TASK TO COMPLETE:
Pictures do not belong in your copy. Repeat all the other data exactly.

RAW DATA:
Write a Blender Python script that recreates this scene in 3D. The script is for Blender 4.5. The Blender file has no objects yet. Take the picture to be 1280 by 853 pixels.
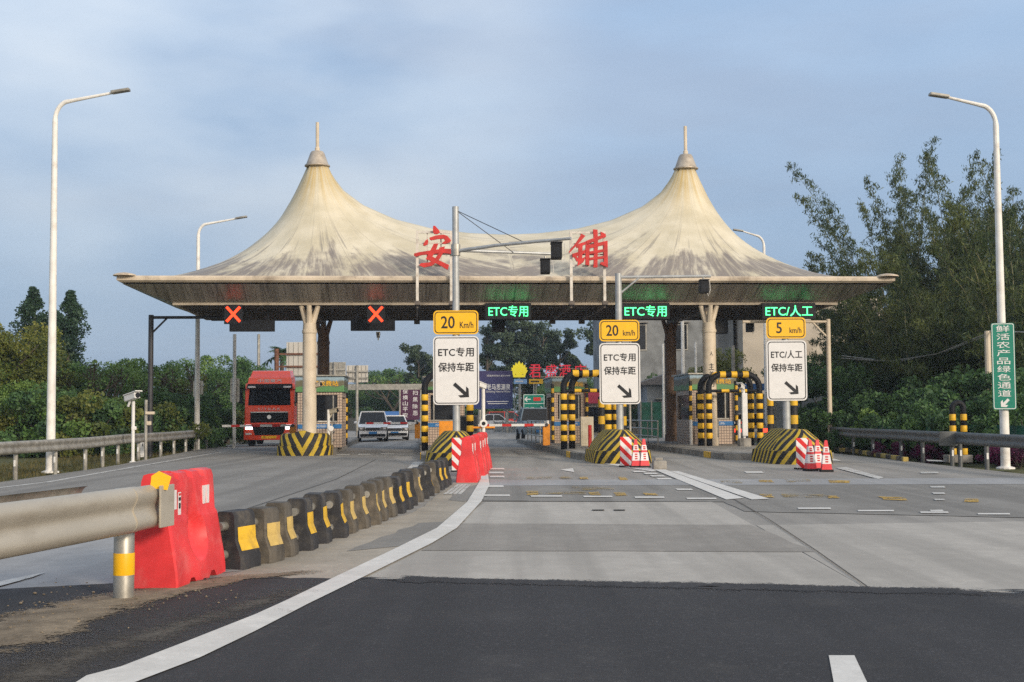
import bpy, bmesh, math, random
import numpy as np
from mathutils import Vector, Matrix
R = math.radians
PI = math.pi
random.seed(7)
SC = bpy.context.scene
COL = SC.collection

# ------------------------------------------------------------------ camera
FPX, CX, CY, CH = 1600.0, 640.0, 426.5, 1.5
PITCH, ROLL = math.atan((517 - 426.5) / FPX), R(0.4)
_f = Vector((0, math.cos(PITCH), math.sin(PITCH)))
_r0 = Vector((1, 0, 0)); _u0 = Vector((0, -math.sin(PITCH), math.cos(PITCH)))
_r = _r0 * math.cos(ROLL) - _u0 * math.sin(ROLL)
_u = _r0 * math.sin(ROLL) + _u0 * math.cos(ROLL)
cam_d = bpy.data.cameras.new('camera'); cam = bpy.data.objects.new('camera', cam_d); COL.objects.link(cam)
cam_d.sensor_width = 36.0; cam_d.lens = 36.0 * FPX / 1280.0
cam_d.clip_start = 0.1; cam_d.clip_end = 5000
mw = Matrix((( _r.x, _u.x, -_f.x, 0), (_r.y, _u.y, -_f.y, 0), (_r.z, _u.z, -_f.z, CH), (0, 0, 0, 1)))
cam.matrix_world = mw
SC.camera = cam

# ------------------------------------------------------------------ world, sun, exposure
SUN_EL, SUN_AZ = R(19), R(142)          # behind the camera, to the right
world = bpy.data.worlds.new('World'); SC.world = world; world.use_nodes = True
nt = world.node_tree; nt.nodes.clear()
def wn(t, **k):
    n = nt.nodes.new(t)
    for a, b in k.items(): setattr(n, a, b)
    return n
w_out = wn('ShaderNodeOutputWorld'); w_bg = wn('ShaderNodeBackground')
sky = wn('ShaderNodeTexSky', sky_type='NISHITA', sun_disc=False, sun_elevation=SUN_EL, sun_rotation=SUN_AZ,
         air_density=1.2, dust_density=2.5, ozone_density=2.0)
tc = wn('ShaderNodeTexCoord'); mp = wn('ShaderNodeMapping'); mp.inputs['Scale'].default_value = (1.0, 1.0, 2.6)
mp.inputs['Rotation'].default_value = (0.1, 0.25, 0.4)
nz = wn('ShaderNodeTexNoise'); nz.inputs['Scale'].default_value = 2.1; nz.inputs['Detail'].default_value = 5; nz.inputs['Roughness'].default_value = 0.5
cr = wn('ShaderNodeValToRGB')
cr.color_ramp.elements[0].position = 0.32; cr.color_ramp.elements[0].color = (2.55, 3.75, 5.6, 1)
cr.color_ramp.elements[1].position = 0.70; cr.color_ramp.elements[1].color = (4.3, 5.6, 7.4, 1)
sep = wn('ShaderNodeSeparateXYZ')
gr = wn('ShaderNodeMapRange'); gr.inputs['From Min'].default_value = 0.0; gr.inputs['From Max'].default_value = 0.32
gr.inputs['To Min'].default_value = 0.88; gr.inputs['To Max'].default_value = 1.22
vm = wn('ShaderNodeVectorMath', operation='SCALE')
mx = wn('ShaderNodeMix', data_type='RGBA'); mx.inputs[0].default_value = 0.86
L = nt.links.new
L(tc.outputs['Generated'], mp.inputs['Vector']); L(mp.outputs[0], nz.inputs['Vector']); L(nz.outputs['Fac'], cr.inputs[0])
L(tc.outputs['Generated'], sep.inputs[0]); L(sep.outputs['Z'], gr.inputs['Value'])
# slate and mauve bands of thicker cloud, and one bright break high on the left
mp2 = wn('ShaderNodeMapping'); mp2.inputs['Scale'].default_value = (0.9, 0.9, 4.2); mp2.inputs['Location'].default_value = (3.1, 0.4, 1.7)
nz2 = wn('ShaderNodeTexNoise'); nz2.inputs['Scale'].default_value = 2.4; nz2.inputs['Detail'].default_value = 6; nz2.inputs['Roughness'].default_value = 0.55
m2r = wn('ShaderNodeMapRange', interpolation_type='SMOOTHSTEP'); m2r.inputs['From Min'].default_value = 0.42; m2r.inputs['From Max'].default_value = 0.68; m2r.inputs['To Max'].default_value = 0.48
slate = wn('ShaderNodeMix', data_type='RGBA'); slate.inputs['B'].default_value = (3.15, 3.75, 5.0, 1)
L(tc.outputs['Generated'], mp2.inputs['Vector']); L(mp2.outputs[0], nz2.inputs['Vector']); L(nz2.outputs['Fac'], m2r.inputs['Value']); L(m2r.outputs[0], slate.inputs[0]); L(cr.outputs[0], slate.inputs['A'])
bd = wn('ShaderNodeVectorMath', operation='DOT_PRODUCT'); bd.inputs[1].default_value = (-0.208, 0.930, 0.302)
bm1 = wn('ShaderNodeMapRange', interpolation_type='SMOOTHSTEP'); bm1.inputs['From Min'].default_value = 0.955; bm1.inputs['From Max'].default_value = 1.0
bm2 = wn('ShaderNodeMath', operation='MULTIPLY'); bm3 = wn('ShaderNodeMapRange'); bm3.inputs['From Min'].default_value = 0.36; bm3.inputs['From Max'].default_value = 0.62
brk = wn('ShaderNodeMix', data_type='RGBA'); brk.inputs['B'].default_value = (6.6, 7.2, 7.9, 1)
L(tc.outputs['Generated'], bd.inputs[0]); L(bd.outputs['Value'], bm1.inputs['Value']); L(nz.outputs['Fac'], bm3.inputs['Value']); L(bm1.outputs[0], bm2.inputs[0]); L(bm3.outputs[0], bm2.inputs[1])
L(bm2.outputs[0], brk.inputs[0]); L(slate.outputs['Result'], brk.inputs['A'])
L(brk.outputs['Result'], vm.inputs[0]); L(gr.outputs[0], vm.inputs['Scale'])
# a brighter, warmer cloud deck on the sun's side of the sky (behind the camera)
dot = wn('ShaderNodeVectorMath', operation='DOT_PRODUCT'); dot.inputs[1].default_value = (math.sin(SUN_AZ), math.cos(SUN_AZ), 0.35)
glow = wn('ShaderNodeMapRange', interpolation_type='SMOOTHSTEP'); glow.inputs['From Min'].default_value = -0.15; glow.inputs['From Max'].default_value = 1.0
warm = wn('ShaderNodeMix', data_type='RGBA'); warm.inputs['B'].default_value = (11.5, 10.8, 9.8, 1)
L(tc.outputs['Generated'], dot.inputs[0]); L(dot.outputs['Value'], glow.inputs['Value'])
L(glow.outputs[0], warm.inputs[0]); L(vm.outputs[0], warm.inputs['A'])
L(sky.outputs[0], mx.inputs['A']); L(warm.outputs['Result'], mx.inputs['B'])
L(mx.outputs['Result'], w_bg.inputs['Color']); w_bg.inputs['Strength'].default_value = 0.105
L(w_bg.outputs[0], w_out.inputs['Surface'])

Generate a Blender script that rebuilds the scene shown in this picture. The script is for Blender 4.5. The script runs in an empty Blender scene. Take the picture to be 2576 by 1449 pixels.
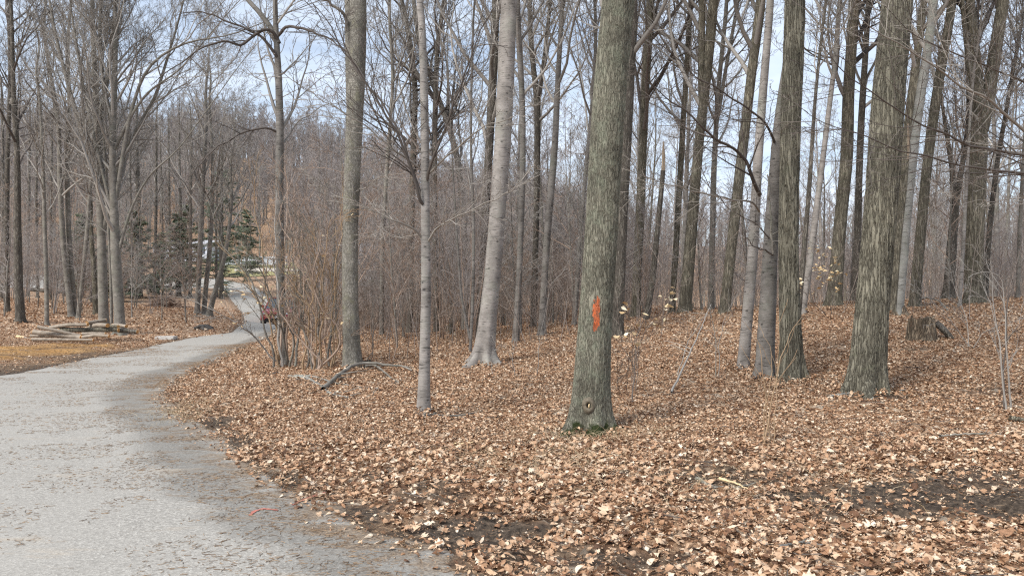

ANSWER TO THIS TASK:
Write a Blender Python script that recreates this scene in 3D. The script is for Blender 4.5. The Blender file has no objects yet. Take the picture to be 1280 by 853 pixels.
import bpy, bmesh, math, random
import numpy as np
from mathutils import Vector, Matrix
R = math.radians
PI = math.pi
random.seed(7)
SC = bpy.context.scene
COL = SC.collection

# ------------------------------------------------------------------ camera
FPX, CX, CY, CH = 1600.0, 640.0, 426.5, 1.5
PITCH, ROLL = math.atan((517 - 426.5) / FPX), R(0.4)
_f = Vector((0, math.cos(PITCH), math.sin(PITCH)))
_r0 = Vector((1, 0, 0)); _u0 = Vector((0, -math.sin(PITCH), math.cos(PITCH)))
_r = _r0 * math.cos(ROLL) - _u0 * math.sin(ROLL)
_u = _r0 * math.sin(ROLL) + _u0 * math.cos(ROLL)
cam_d = bpy.data.cameras.new('camera'); cam = bpy.data.objects.new('camera', cam_d); COL.objects.link(cam)
cam_d.sensor_width = 36.0; cam_d.lens = 36.0 * FPX / 1280.0
cam_d.clip_start = 0.1; cam_d.clip_end = 5000
mw = Matrix((( _r.x, _u.x, -_f.x, 0), (_r.y, _u.y, -_f.y, 0), (_r.z, _u.z, -_f.z, CH), (0, 0, 0, 1)))
cam.matrix_world = mw
SC.camera = cam

# ------------------------------------------------------------------ world, sun, exposure
SUN_EL, SUN_AZ = R(19), R(142)          # behind the camera, to the right
world = bpy.data.worlds.new('World'); SC.world = world; world.use_nodes = True
nt = world.node_tree; nt.nodes.clear()
def wn(t, **k):
    n = nt.nodes.new(t)
    for a, b in k.items(): setattr(n, a, b)
    return n
w_out = wn('ShaderNodeOutputWorld'); w_bg = wn('ShaderNodeBackground')
sky = wn('ShaderNodeTexSky', sky_type='NISHITA', sun_disc=False, sun_elevation=SUN_EL, sun_rotation=SUN_AZ,
         air_density=1.2, dust_density=2.5, ozone_density=2.0)
tc = wn('ShaderNodeTexCoord'); mp = wn('ShaderNodeMapping'); mp.inputs['Scale'].default_value = (1.0, 1.0, 2.6)
mp.inputs['Rotation'].default_value = (0.1, 0.25, 0.4)
nz = wn('ShaderNodeTexNoise'); nz.inputs['Scale'].default_value = 2.1; nz.inputs['Detail'].default_value = 5; nz.inputs['Roughness'].default_value = 0.5
cr = wn('ShaderNodeValToRGB')
cr.color_ramp.elements[0].position = 0.32; cr.color_ramp.elements[0].color = (2.55, 3.75, 5.6, 1)
cr.color_ramp.elements[1].position = 0.70; cr.color_ramp.elements[1].color = (4.3, 5.6, 7.4, 1)
sep = wn('ShaderNodeSeparateXYZ')
gr = wn('ShaderNodeMapRange'); gr.inputs['From Min'].default_value = 0.0; gr.inputs['From Max'].default_value = 0.32
gr.inputs['To Min'].default_value = 0.88; gr.inputs['To Max'].default_value = 1.22
vm = wn('ShaderNodeVectorMath', operation='SCALE')
mx = wn('ShaderNodeMix', data_type='RGBA'); mx.inputs[0].default_value = 0.86
L = nt.links.new
L(tc.outputs['Generated'], mp.inputs['Vector']); L(mp.outputs[0], nz.inputs['Vector']); L(nz.outputs['Fac'], cr.inputs[0])
L(tc.outputs['Generated'], sep.inputs[0]); L(sep.outputs['Z'], gr.inputs['Value'])
# slate and mauve bands of thicker cloud, and one bright break high on the left
mp2 = wn('ShaderNodeMapping'); mp2.inputs['Scale'].default_value = (0.9, 0.9, 4.2); mp2.inputs['Location'].default_value = (3.1, 0.4, 1.7)
nz2 = wn('ShaderNodeTexNoise'); nz2.inputs['Scale'].default_value = 2.4; nz2.inputs['Detail'].default_value = 6; nz2.inputs['Roughness'].default_value = 0.55
m2r = wn('ShaderNodeMapRange', interpolation_type='SMOOTHSTEP'); m2r.inputs['From Min'].default_value = 0.42; m2r.inputs['From Max'].default_value = 0.68; m2r.inputs['To Max'].default_value = 0.48
slate = wn('ShaderNodeMix', data_type='RGBA'); slate.inputs['B'].default_value = (3.15, 3.75, 5.0, 1)
L(tc.outputs['Generated'], mp2.inputs['Vector']); L(mp2.outputs[0], nz2.inputs['Vector']); L(nz2.outputs['Fac'], m2r.inputs['Value']); L(m2r.outputs[0], slate.inputs[0]); L(cr.outputs[0], slate.inputs['A'])
bd = wn('ShaderNodeVectorMath', operation='DOT_PRODUCT'); bd.inputs[1].default_value = (-0.208, 0.930, 0.302)
bm1 = wn('ShaderNodeMapRange', interpolation_type='SMOOTHSTEP'); bm1.inputs['From Min'].default_value = 0.955; bm1.inputs['From Max'].default_value = 1.0
bm2 = wn('ShaderNodeMath', operation='MULTIPLY'); bm3 = wn('ShaderNodeMapRange'); bm3.inputs['From Min'].default_value = 0.36; bm3.inputs['From Max'].default_value = 0.62
brk = wn('ShaderNodeMix', data_type='RGBA'); brk.inputs['B'].default_value = (6.6, 7.2, 7.9, 1)
L(tc.outputs['Generated'], bd.inputs[0]); L(bd.outputs['Value'], bm1.inputs['Value']); L(nz.outputs['Fac'], bm3.inputs['Value']); L(bm1.outputs[0], bm2.inputs[0]); L(bm3.outputs[0], bm2.inputs[1])
L(bm2.outputs[0], brk.inputs[0]); L(slate.outputs['Result'], brk.inputs['A'])
L(brk.outputs['Result'], vm.inputs[0]); L(gr.outputs[0], vm.inputs['Scale'])
# a brighter, warmer cloud deck on the sun's side of the sky (behind the camera)
dot = wn('ShaderNodeVectorMath', operation='DOT_PRODUCT'); dot.inputs[1].default_value = (math.sin(SUN_AZ), math.cos(SUN_AZ), 0.35)
glow = wn('ShaderNodeMapRange', interpolation_type='SMOOTHSTEP'); glow.inputs['From Min'].default_value = -0.15; glow.inputs['From Max'].default_value = 1.0
warm = wn('ShaderNodeMix', data_type='RGBA'); warm.inputs['B'].default_value = (11.5, 10.8, 9.8, 1)
L(tc.outputs['Generated'], dot.inputs[0]); L(dot.outputs['Value'], glow.inputs['Value'])
L(glow.outputs[0], warm.inputs[0]); L(vm.outputs[0], warm.inputs['A'])
L(sky.outputs[0], mx.inputs['A']); L(warm.outputs['Result'], mx.inputs['B'])
L(mx.outputs['Result'], w_bg.inputs['Color']); w_bg.inputs['Strength'].default_value = 0.105
L(w_bg.outputs[0], w_out.inputs['Surface'])

Generate a Blender script that rebuilds the scene shown in this picture. The script is for Blender 4.5. The script runs in an empty Blender scene. Take the picture to be 2576 by 1449 pixels.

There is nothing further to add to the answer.